Tuesday, January 5, 2010

Blackwater and CIA involved in secret German assasination attempt

This is typical. Fortunately, the trigger was never pulled in this case. Nevertheless the story may cause a bit of a kerfuffle in Germany and some tension between US and Germany. Those relations were already strained by the Khaled Al Masri case described in the last paragraph.


Germany knows nothing of alleged CIA murder plot


BERLIN (Reuters) – The German government said on Monday it knew nothing about a magazine report that the CIA had planned a secret operation to kill a German-Syrian in Hamburg linked to the September 11 attacks on U.S. targets.

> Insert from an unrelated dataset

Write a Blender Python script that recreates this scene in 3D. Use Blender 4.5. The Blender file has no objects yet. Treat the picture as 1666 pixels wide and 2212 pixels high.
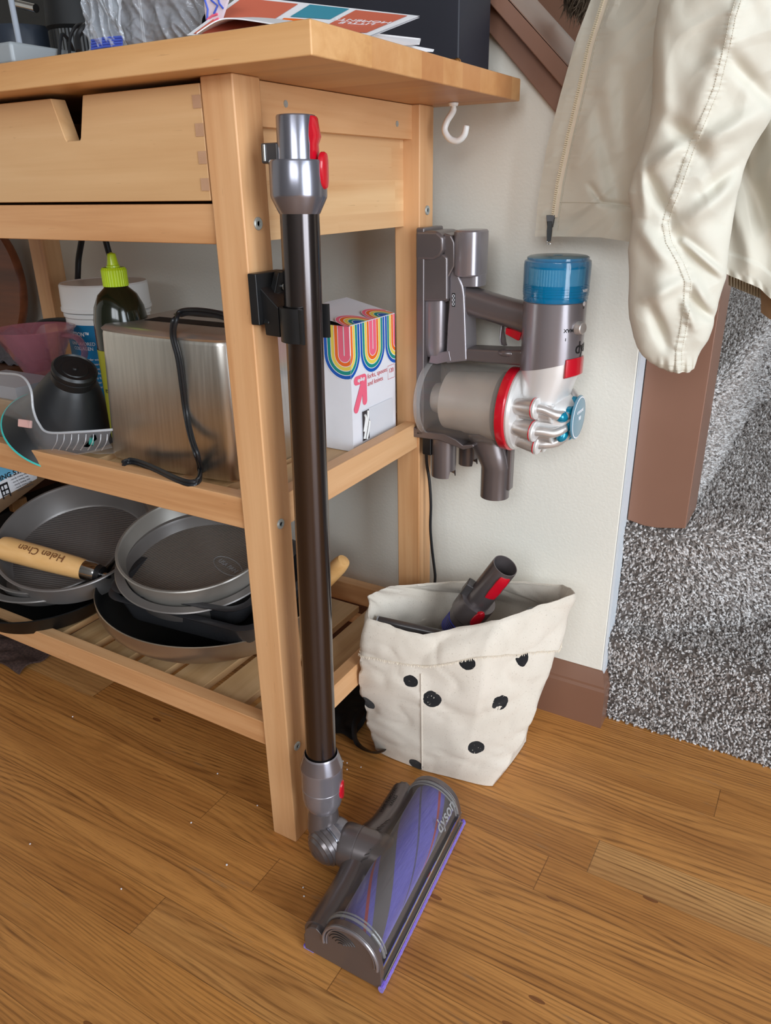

The U.S. magazine Vanity Fair had reported that the CIA had in 2004 sent a team from the private security firm Blackwater, now Xe, to Hamburg to kill Mamoun Darkazanli, who was investigated for years by German authorities on suspicion of links to al Qaeda.

January's edition of the magazine cited a source familiar with the program as saying the mission had been kept secret from the German government.

The report has been widely picked up in the German media and could become a source of tension between Washington and Berlin. The CIA declined to comment.

Darkazanli has been accused by the United States of financing Osama bin Laden's network and has been blacklisted by the United Nations as being linked to al Qaeda.

Vanity Fair reported that the CIA had dispatched a hit squad of Blackwater employees to Hamburg in 2004.

"Among the team's targets, according to a source familiar with the program, was Mamoun Darkazanli, an al Qaeda financier living in Hamburg who had been on the agency's radar for years because of his ties to three of the 9/11 hijackers and to operatives convicted of the 1998 bombings of U.S. embassies in East Africa," wrote Vanity Fair.

"The CIA team supposedly went in 'dark', meaning they did not notify their own station -- much less the German government -- of their presence; they then followed Darkazanli for weeks and worked through the logistics of how and where they would take him down," reported the magazine.

However, Washington authorities "chose not to pull the trigger", it said.

Asked about the report at a news conference, a German government spokesman said he had no information on the subject.

Darkazanli was one of 35 people charged by a Spanish judge in 2003 with belonging to al Qaeda. But he was released from a German prison in 2005 after the country's top court blocked his extradition to Spain on an EU arrest warrant.

German authorities had investigated Darkazanli for years for his links to the Hamburg cell that led the September 11 attacks.

Friction between Germany and the United States has already been caused by the case of Khaled el-Masri, a German of Lebanese descent who says he was arrested in Macedonia in 2003 and flown by the CIA to Afghanistan and held until May 2004. He was never charged.